Given the stock market’s wonderful start to the year – as in the worst start to the year ever (as measured by the S&P 500) – I imagine there is some uneasiness out there.  While I am in the process of working on a more detailed discussion of the subject, I thought it beneficial to share an email Melana recently sent to a client who had some concerns about the market.  It does a great job of explaining how we think about this recent downturn and why watching the headlines too closely can be hazardous to your wealth.

I hope you find it as fruitful as I did.

Note: to keep the compliance hounds at bay, I’ve added some commentary at the end of the piece in [brackets].  Oh, the joys of an overly zealous regulatory environment …


Hi Beautiful Lady, [not her real name]

Talk about an e-mail I’d never expect from you!!  🙂

First, stop reading/watching CNN!  The headlines are full of drama.  Truth is, markets are down, and it is possible they drop further before stabilizing and recovering.  But to us, this is normal – it indicates a properly functioning market.  Markets have fluctuated for as long as they have existed and, if you look at their history over the long term, they have still grown in a meaningful way.

Markets like these present a very nice buying opportunity for you and ‘Handsome Man’ because, as we like to say, everything is on sale!  Keep saving aggressively into your 401(k)’s and your IRA with us (‘Handsome Man’ just stopped in today to make your 2015 contribution!).  Ed has a saying I love – “we make money for clients when markets go down.”  It is so true!  This is when staying invested, continuing to save into the market, and being disciplined with your asset allocation all pay off in the long run!

So, try not to focus too much on the headlines.  While they can be interesting to follow, it can result in bad decision making if you get too wrapped up in it.  The basics still apply, even in tough markets – stay invested, keep saving, and stick to your properly diversified portfolios.  And lean on us for answers to questions like yours today.  That is what we are here for!  🙂

I hope this helps!


[Saying it is a “buying opportunity” isn’t a recommendation to run out and invest a bunch more money.  Rather, it is an acknowledgement to continue investing systematically as your dollars are buying more shares now that prices are down.  One of the worst mistakes investors make is to stop investing regularly when markets drop.  Remember: price matters.]

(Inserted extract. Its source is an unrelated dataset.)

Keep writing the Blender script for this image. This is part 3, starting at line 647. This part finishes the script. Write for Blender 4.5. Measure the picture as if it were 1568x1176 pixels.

[“Everything is on sale” is a figure of speech – do not take it literally.  Yes, I agree – you’d think everyone would realize we do not literally mean “everything is on sale.”  Also, when I say “everyone would realize,” that is also a figure of speech – I do not literally mean “everyone.”  Obviously, the regulators are not a part of “everyone,” hence this disclaimer.  See what we have to go through here??]

[‘Handsome Man’ isn’t his real name.]

[Any resemblance to real persons, living or dead is purely coincidental.]